Birds of a Fascist Feather:  Evangelical Movements and Authoritarian Backlash in the US and Brazil

Supporters of former Brazilian President Jair Bolsonaro, who refused to accept his election defeat, stormed Congress, the Supreme Court and the presidential palace in the capital a week after the inauguration of his leftist rival, President Luiz Inácio Lula da Silva in January 2023. Thousands of demonstrators bypassed security barricades, climbed on roofs, smashed windows and invaded all three buildings, which were believed to be largely vacant and sit on Brasilia’s vast Three Powers Square.

The rise of evangelical political movements in both the United States and Brazil has played a key role in undermining democratic norms and fueling authoritarian reactions to electoral defeat. Though shaped by distinct histories and contexts in the two countries, these evangelical movements shared similar strategies and messages that enabled strikingly similar attempts to overturn democratic election outcomes.

In the United States, the alliance between white evangelical Christians and President Donald Trump proves to be one of the most enduring and influential political forces of the past decade, enhancing Trump’s image to a wide swath of Americans, and vaulting politics to a more prominent role in churches across the country.  This unholy marriage led to a detriment of long-standing democratic values.  Evangelical leaders and media figures promoted the idea that Trump was chosen by God to lead the nation and framed his defeat in the 2020 presidential election as evidence of widespread fraud and spiritual warfare against Christian values. This narrative, amplified across churches and social media, laid the groundwork for the January 6, 2021 attack on the Capitol—a violent attempt to stop the certification of Joe Biden’s victory. The refusal to accept electoral defeat was not merely about loyalty to a candidate, but about defending a perceived divine mission against secular liberalism.

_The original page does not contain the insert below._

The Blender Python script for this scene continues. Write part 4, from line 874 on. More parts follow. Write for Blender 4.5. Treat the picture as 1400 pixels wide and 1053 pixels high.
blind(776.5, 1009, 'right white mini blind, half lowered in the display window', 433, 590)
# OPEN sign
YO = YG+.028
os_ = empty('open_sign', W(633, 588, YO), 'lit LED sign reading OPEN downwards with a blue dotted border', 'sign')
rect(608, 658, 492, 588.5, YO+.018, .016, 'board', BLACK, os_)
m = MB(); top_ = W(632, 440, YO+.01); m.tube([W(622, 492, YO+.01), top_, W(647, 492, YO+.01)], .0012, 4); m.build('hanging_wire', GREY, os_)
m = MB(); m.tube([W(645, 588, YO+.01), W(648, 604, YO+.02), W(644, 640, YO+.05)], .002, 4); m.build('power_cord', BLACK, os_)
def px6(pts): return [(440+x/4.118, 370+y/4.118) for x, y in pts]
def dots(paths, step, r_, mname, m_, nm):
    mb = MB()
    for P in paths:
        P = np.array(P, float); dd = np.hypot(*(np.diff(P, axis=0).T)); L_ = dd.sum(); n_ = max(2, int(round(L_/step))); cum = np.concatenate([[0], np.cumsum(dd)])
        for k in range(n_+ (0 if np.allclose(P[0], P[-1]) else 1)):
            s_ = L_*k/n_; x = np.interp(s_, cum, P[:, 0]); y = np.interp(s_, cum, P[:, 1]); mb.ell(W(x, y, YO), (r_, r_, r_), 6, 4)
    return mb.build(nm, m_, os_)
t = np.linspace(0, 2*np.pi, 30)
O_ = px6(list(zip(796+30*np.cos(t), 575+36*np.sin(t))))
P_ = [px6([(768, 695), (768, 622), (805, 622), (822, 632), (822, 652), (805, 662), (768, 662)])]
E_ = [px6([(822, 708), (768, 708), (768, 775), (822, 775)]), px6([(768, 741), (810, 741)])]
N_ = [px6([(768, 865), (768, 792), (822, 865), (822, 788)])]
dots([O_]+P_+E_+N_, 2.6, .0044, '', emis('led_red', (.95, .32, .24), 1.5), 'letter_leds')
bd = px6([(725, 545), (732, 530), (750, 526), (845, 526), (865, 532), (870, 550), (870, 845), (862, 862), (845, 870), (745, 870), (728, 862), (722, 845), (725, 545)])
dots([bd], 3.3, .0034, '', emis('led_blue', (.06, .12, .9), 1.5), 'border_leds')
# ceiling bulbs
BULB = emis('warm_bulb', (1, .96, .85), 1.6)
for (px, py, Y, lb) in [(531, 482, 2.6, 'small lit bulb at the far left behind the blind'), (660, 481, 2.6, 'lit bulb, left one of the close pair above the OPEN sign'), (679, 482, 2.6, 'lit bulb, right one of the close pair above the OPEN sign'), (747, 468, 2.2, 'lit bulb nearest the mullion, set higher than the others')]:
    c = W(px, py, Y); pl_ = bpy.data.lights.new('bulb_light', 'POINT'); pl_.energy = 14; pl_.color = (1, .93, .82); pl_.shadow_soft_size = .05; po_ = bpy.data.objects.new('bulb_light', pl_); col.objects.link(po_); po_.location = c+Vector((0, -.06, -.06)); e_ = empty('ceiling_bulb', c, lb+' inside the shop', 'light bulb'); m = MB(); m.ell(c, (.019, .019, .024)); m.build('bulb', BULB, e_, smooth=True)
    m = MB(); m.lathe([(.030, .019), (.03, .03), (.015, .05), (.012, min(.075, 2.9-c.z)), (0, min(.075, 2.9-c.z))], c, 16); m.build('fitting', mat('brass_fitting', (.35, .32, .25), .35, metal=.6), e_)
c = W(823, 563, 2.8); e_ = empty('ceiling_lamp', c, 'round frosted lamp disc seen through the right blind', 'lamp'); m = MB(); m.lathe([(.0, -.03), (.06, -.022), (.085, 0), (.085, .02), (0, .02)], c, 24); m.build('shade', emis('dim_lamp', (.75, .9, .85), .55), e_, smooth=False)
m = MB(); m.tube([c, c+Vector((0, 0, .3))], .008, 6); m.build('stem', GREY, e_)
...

A parallel dynamic unfolded in Brazil under President Jair Bolsonaro.  In a predominantly Catholic country, the Christian Evangelical population has grown from around 7% in 1980, to almost 30% today, and these Evangelicals have played an increasingly important role in Brazilian politics. Evangelicals strongly contributed to the impeachment of President Dilma Rousseff in 2016, and the election of Bolsonaro in 2018.   Like Trump in America, Bolsonaro’s presidency was buoyed by strong evangelical support, with pastors and churches portraying him as a bulwark against moral decay and leftist ideology.  Following Bolsonaro’s defeat in the 2022 election, Brazilian evangelical leaders and social media influencers helped spread claims that the vote had been stolen. On January 8, 2023, mobs stormed Brazil’s Congress, Supreme Court, and presidential palace in Brasília, echoing the US Capitol riot in both symbolism and motivation: a refusal to recognize a legitimate transfer of power, rooted in a belief that God’s chosen leader had been unjustly removed.

In both cases, evangelical movements provided moral and organizational legitimacy to attempts to subvert democracy. By framing political outcomes as battles between good and evil, they encouraged authoritarian reactions when faced with electoral defeat. Rather than accepting the will of the people, these movements incited mobs to reject it, ultimately threatening the very democratic systems that had enabled their rise to power.

Interestingly, and disturbingly, President Trump has now enacted a 50% tariff on Brazil (effective 1 Aug 2025), not because of a negative trade balance (the US has a trade surplus with Brazil), but because Brazil dares to hold Bolsonaro accountable in the courts for his illegal actions to subvert the will of the voters.  Trump explicitly tied the tariff to the prosecution of Bolsonaro. In a July 2025 letter to Brazil’s President Lula, Trump called the trial a “witch hunt” and demanded it stop. He insisted this warranted economic consequences.